Вот Николай Павлович в другой квартире, у найденной им падчерицы одного из первых блоковских биографов — В.Н. Княжнина, но муж хозяйки величаво негодует, сочтя «неуместным» интерес гостя к «каким-то старым бумагам».
А где-то припоминают, что были, были какие-то письма и отыскивают их... в корзинке, где спит кошка. Легко представить, в каком они виде!
Навсегда останусь благодарен Николаю Павловичу не только за позволение воспользоваться некоторыми документами из его собрания и за существенные замечания, сделанные при чтении рукописи моей книги, но и за всю атмосферу, которой дышала его, тогда единственная, комната, где просто глаза разбегались от обилия фотографий, книг, рисунков, да и «всякой всячины»: была там, к примеру, игрушечная пушечка, принадлежавшая ближайшему другу поэта Е.П. Иванову, из которой Блок любил «стрелять» и которую вдова Евгения Павловича подарила Ильину впридачу к ценнейшим дневникам и мемуарным наброскам мужа.

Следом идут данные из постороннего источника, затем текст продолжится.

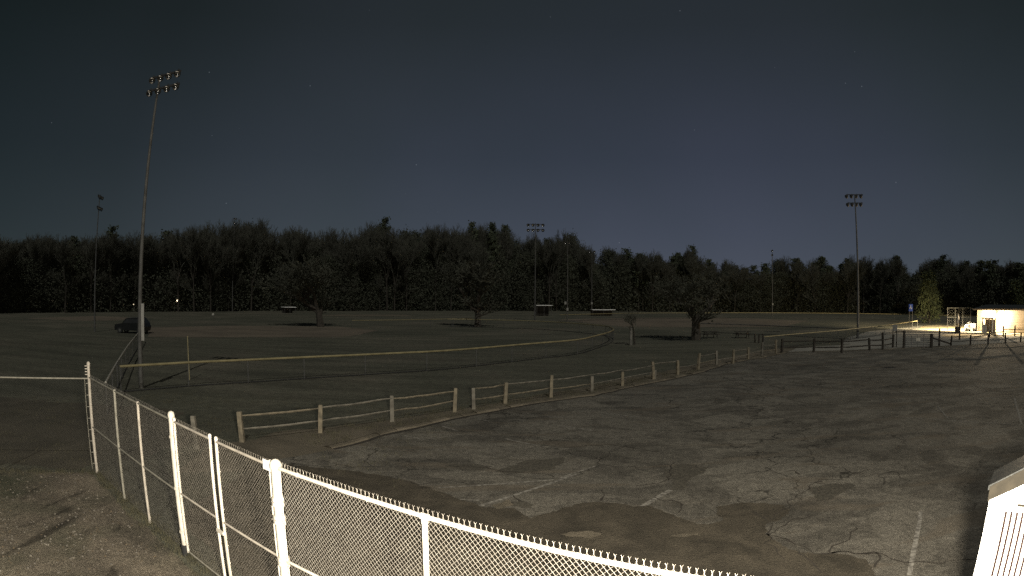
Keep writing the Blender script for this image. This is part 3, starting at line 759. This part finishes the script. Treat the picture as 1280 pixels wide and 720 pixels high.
wl.prism([B(-.6, 8.6, hb+.02), B(LB+.5, 8.6, hb+.02), B(LB+.5, 4.01, hb+.55), B(-.6, 4.01, hb+.55)], Vector((0, 0, .10)))
wl.build('roof', M['roofdark'], t)
MB().box(B(LB/2, -.74, hb+.02), (LB+1.1, .05, .20), ba).build('fascia', M['tan'], t)
# outside corner board and eave post
MB().box(B(.03, -.03, hb/2), (.12, .05, hb), ba).build('corner_board', M['tan'], t)
lw = B(3.5, -.55, 2.45)
t2 = thing('flood_lamp', 'glaring floodlight fixed to the front wall of the clubhouse', 'floodlight', lw)
MB().box(lw+w*.10, (.34, .12, .26), ba).build('housing', M['housing'], t2)
MB().box(lw+w*.34, (.08, .38, .08), ba).build('bracket', M['housing'], t2)
MB().box(lw+w*.03-Vector((0, 0, .0)), (.28, .04, .20), ba).build('lens', M['lampglow'], t2)
# white door frame structure standing before the wall
p = at(1228, 416); 
t = thing('doorway_booth', 'white framed open booth standing before the clubhouse left of the glare', 'booth', p)
fr = MB(); bw, bh = 1.75, 2.05
for x in (0, bw): fr.box(p+u*x+Vector((0, 0, bh/2)), (.16, .16, bh), ba)
fr.box(p+u*bw/2+Vector((0, 0, bh-.07)), (bw, .14, .14), ba)
for y in (1.0,):
    for x in (0, bw): fr.box(p+u*x+w*y+Vector((0, 0, bh/2)), (.12, .12, bh), ba)
fr.build('frame', M['white'], t)
MB().box(p+u*.40+Vector((0, 0, .55)), (.66, .06, 1.1), ba).build('lower_panel', M['white'], t)
MB().box(p+u*bw/2+w*.5+Vector((0, 0, bh+.03)), (bw+.3, 1.3, .06), ba).build('roof', M['white'], t)
MB().box(p+u*bw/2+w*1.0+Vector((0, 0, .95)), (bw-.1, .04, 1.8), ba).build('back_panel', M['tan'], t)
MB().box(p+u*1.2+Vector((0, 0, 1.0)), (.07, .07, 1.9), ba).build('mullion', M['white'], t)
# utility cart
p = at(1214.5, 414); ca = ba+.05; cu = Vector((math.cos(ca), math.sin(ca), 0)); cw = Vector((-cu.y, cu.x, 0))
t = thing('utility_cart', 'white utility cart parked left of the white booth', 'cart', p)
Q = lambda x, y, z: p+cu*x+cw*y+Vector((0, 0, z))
b = MB(); b.prism([Q(-1.05, -.55, .28), Q(1.05, -.55, .28), Q(1.05, -.55, .55), Q(-.25, -.55, .55), Q(-.45, -.55, .95), Q(-.85, -.55, 1.0), Q(-1.05, -.55, .8)], cw*1.1)
b.build('body', M['white'], t)
MB().box(Q(.45, 0, .86), (1.15, 1.12, .60), ca).build('cargo_bed', M['white'], t)
MB().box(Q(-.30, 0, .75), (.35, 1.0, .35), ca).build('seat', M['darkplastic'], t)
MB().tube(Q(-.62, -.2, .95), Q(-.48, -.2, 1.28), .02, .02, 6).lathe(Q(-.47, -.2, 1.28), [(.15, -.012), (.18, 0), (.15, .012)], 12, (-.5, 0, .8)).build('steering_wheel', M['darkplastic'], t)
for x in (-.68, .68):
    for y in (-.52, .52):
        wh = MB().tube(Q(x, y-.08, .24), Q(x, y+.08, .24), .24, .24, 16).build('wheel', M['rubber'], t)
        MB().tube(Q(x, y-.09, .24), Q(x, y+.09, .24), .11, .11, 10).build('rim', M['chrome'], wh)
# folded umbrella in a dark base
p = at(1196.8, 417); 
t = thing('folded_umbrella', 'pale folded umbrella above a dark drum behind the tallest post', 'umbrella', p)
MB().lathe(p, [(.38, 0), (.42, .1), (.42, .85), (.36, .95), (.05, .97)], 14).build('drum', M['darkplastic'], t, True)
MB().tube(p+Vector((0, 0, .9)), p+Vector((0, 0, 2.62)), .03, .03, 6).build('stick', M['poledark'], t)
MB().lathe(p, [(.04, 2.6), (.15, 2.3), (.24, 1.8), (.29, 1.35), (.18, 1.12), (.04, 1.1)], 9).build('canopy', M['canvas'], t)
# posts and pipe frame behind
p = at(1184, 414); tag(MB().tube(p, p+Vector((0, 0, 2.9)), .05, .05, 6).build('sign_post', M['pole']), 'thin grey post standing on the yellow lit ground', 'post')
a, c = at(1184, 408.5), at(1213, 408.5)
t = thing('backstop_frame', 'pipe backstop frame standing behind the utility cart', 'backstop', a)
for f in (0, .33, .66, 1): p = a.lerp(c, f); MB().tube(p, p+Vector((0, 0, 3.2)), .05, .05, 6).build('post', M['pole'], t)
for z in (3.15, 1.6): MB().tube(a+Vector((0, 0, z)), c+Vector((0, 0, z)), .04, .04, 6).build('rail', M['pole'], t)
link_mesh(a, c, .05, 3.1, w=.45, r=.0035, barbs=False).build('wire_mesh', M['wiredull'], t)

# ---------------------------------------------------------------- storm drain, picnic tables, bollards
p = at(1112, 459.7)
t = thing('storm_drain', 'dark rectangular storm drain grate set in the far part of the lot', 'drain', p)
MB().box(p+Vector((0, 0, .016)), (1.05, .62, .02), .1).build('frame', M['crack'], t)
b = MB()
for k in range(9): b.box(p+Vector((-.44+k*.11, 0, .03)), (.035, .50, .012), .1)
b.build('grate', M['poledark'], t)
def picnic(px, yb, rz, label):
    p = at(px, yb); t = thing('picnic_table', label, 'picnic table', p, 'picnic tables under the lone tree')
    rot = Matrix.Rotation(rz, 3, 'Z'); Q = lambda x, y, z: p+rot@Vector((x, y, z))
    MB().box(Q(0, 0, .74), (1.9, .75, .06), rz).build('tabletop', M['wooddark'], t)
    for s in (-1, 1): MB().box(Q(0, s*.68, .45), (1.9, .26, .05), rz).build('seat', M['wooddark'], t)
    for s in (-1, 1):
        b = MB()
        for q in (-1, 1): b.tube(Q(s*.65, q*.25, .72), Q(s*.65, q*.62, 0), .045, .045, 5)
        b.box(Q(s*.65, 0, .42), (.05, 1.45, .09), rz); b.build('leg', M['wooddark'], t)
picnic(888, 422.5, .1, 'dark picnic table left of the pair beside the lone tree')
picnic(928, 422.5, -.1, 'dark picnic table farther right of the pair beside the lone tree')
for i, (px, yb) in enumerate(((943.5, 428.5), (948.5, 429), (953.5, 427.5))):
    p = at(px, yb); h = .85
    b = MB().tube(p, p+Vector((0, 0, h)), .10, .10, 8); b.lathe(p+Vector((0, 0, h)), [(.10, 0), (.06, .04), (.001, .05)], 8)
    tag(b.build('bollard', M['wooddark']), 'short dark wooden bollard in the row of three before the picnic tables', 'bollard', 'bollards before the picnic tables')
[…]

Не забыть и ликующий голос обычно сдержанного Николая Павловича в телефонной трубке: ему стало известно, что моя книга уже продается в магазине на Новом Арбате и за ней стоит очередь!

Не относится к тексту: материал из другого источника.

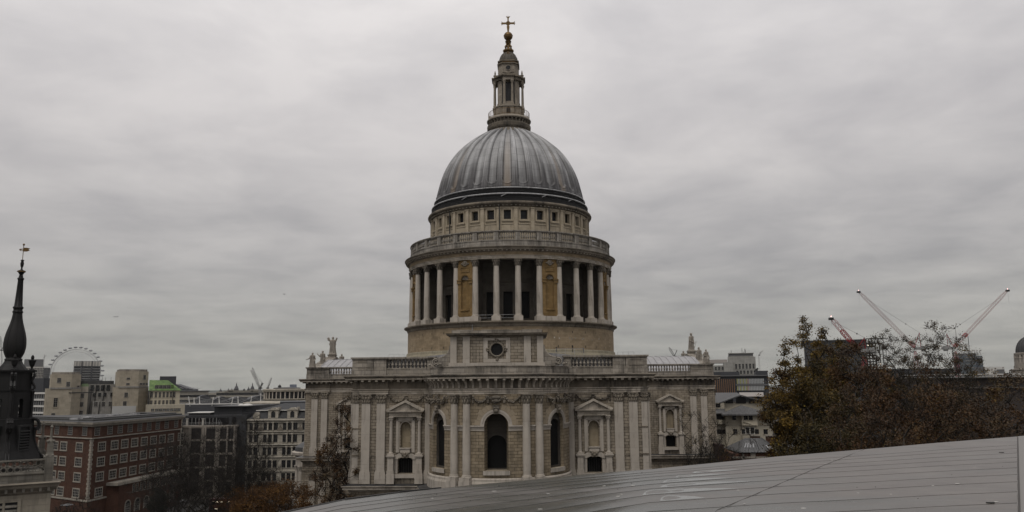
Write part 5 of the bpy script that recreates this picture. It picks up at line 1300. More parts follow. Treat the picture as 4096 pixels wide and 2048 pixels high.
for x, y in ((1070, 310), (1066, 440)): wb.put(X(x), .4+3.6*(x-1020)/87, Zb(y), ang2)
for x in (1043, 1066, 1090): wsm.put(X(x), .4+3.6*(x-1020)/87-.02, Zb(352), ang2)
m = MB(); m.box(X(600), X(862), 8, 26, 0, Zb(404)); m.box(X(660), X(862), 10, 26, Zb(404), Zb(345)); m.box(X(700), X(840), 5, 9, 0, Zb(478)); m.build('middle_wing', GRY, root)
m = MB(); m.box(X(560), X(662), 5, 12, 0, Zb(362)); m.build('stair_tower', stone('pale_render', (0.33, .30, .25), None, dirt=.4, seed=36), root)
m = MB(); m.box(X(600), X(860), 14, 26, Zb(345), Zb(318)); m.box(X(640), X(700), 12, 14, Zb(345), Zb(330)); m.build('plant_floor', LEADD, root)
m = MB(); m.prism([(X(600), Zb(362)), (X(668), Zb(362)), (X(655), Zb(341)), (X(618), Zb(341))], 5, 10, 'y'); m.build('copper_roof', mat('pale_copper', (.16, .22, .12), .7), root)
for x in (620, 615, 613):
    pass
for y in (448, 515, 580):
    for x in (575, 620): wb.put(X(x), 4.98, Zb(y))
for x in (725, 780, 832): wb.put(X(x), 4.98, Zb(515))
m = MB()
for x in (680, 720, 760, 800): m.box(X(x), X(x+26), 9.6, 10, Zb(395), Zb(352))
for x in (700, 740, 780, 830): m.box(X(x), X(x+20), 7.6, 8, Zb(440), Zb(412))
m.build('dark_glazing', PANE, root)
m = MB(); m.box(X(840), X(1015), -.3, 0, 0, Zb(515)); m.build('white_hoarding', mat('white_sheet', (.42, .42, .41), .7), root)
m = MB()
for x, y0, y1, yy in ((595, 585, 350, 4.8), (748, 585, 480, 4.8), (678, 585, 400, 4.8), (718, 478, 350, 7.8), (778, 478, 350, 7.8)): m.tube((X(x), yy, Zb(y0)), (X(x)+.3, yy, Zb(y1)), .16, n=5)
m.tube((X(520), -.3, Zb(408)), (X(700), 4.6, Zb(408)), .2, n=5); m.tube((X(1110), 3, Zb(560)), (X(1110), 3, Zb(395)), .2, n=5)
for x in (470, 765, 790, 830): m.tube((X(x), 10, Zb(330)), (X(x), 10, Zb(292)), .08, n=4)
m.build('pipes_and_aerials', IRON, root)
# green-roofed wing
GRN = mat('green_copper', (.09, .20, .035), .7); t = NT(GRN); ob = t.n('ShaderNodeTexCoord').outputs['Object']
t.l(t.ramp(t.noise(t.map(ob, (.5, .5, .25)), 1, 5, .6), [(.35, (.042, .070, .026)), (.5, (.072, .122, .036)), (.65, (.11, .165, .055))]), t.b.inputs['Base Color'])
a = at(*Z2(1105, 390), 310); b = facing(a, Z2(1329, 393))
root, L, lo = site('green_roofed_building', 'cream building with a bright green copper roof beside the right beige tower', 'building', (a.x, a.y), (b.x, b.y))
k_ = L/224
CRM = stone('cream_render', (0.40, 0.365, 0.29), None, dirt=.3, var=.06, seed=37, dcol=(.2, .17, .12))
def Zg(py, x=1200): return at(*Z2(x, py), 290).z-GZ
m = MB(); m.box(0, L, 0, 14, 0, Zg(392)); m.build('wall', CRM, root)
m = MB(); m.prism([(-.3, Zg(393)), (L+.6, Zg(393)), (L-4.2, Zg(312)), (-.3, Zg(308))], 14, 2); m.prism([(-.3, Zg(393)), (L+.6, Zg(393)), (L-4.4, Zg(314)), (-.3, Zg(310))], 2, 1.98)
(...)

Очень подробные и благожелательные отзывы о книге прислали не только «новичок» Горелов, с которым нас потом связала многолетняя дружба, но и такие «блоковеды со стажем», как Жирмунский, Николай Сергеевич Ашукин, Дмитрий Евгеньевич Максимов, Павел Петрович Громов и молодой, но уже отлично зарекомендовавший себя Леонид Константинович Долгополов, вошедший затем в круг моих близких знакомых. А Евгений Борисович Тагер впоследствии как-то даже сказал, что «такой книги у нас еще не было».
Иному читателю эти строки покажутся нескромными, и я вынужден сознаться, что «похвастаться» меня, в частности, побудило одно обстоятельство, отдаленное от описываемого времени более чем на треть века.
Вопреки макашинскому предсказанию, судьба этой книги оказалась довольно непохожей на участь предыдущей.
Разошлась-то она моментально. Притягивало уже само имя Блока. Характерно, что знаменитый спортсмен, конькобежец Е. Гришин, сказал в интервью, что раздобывал ее «всеми правдами и неправдами».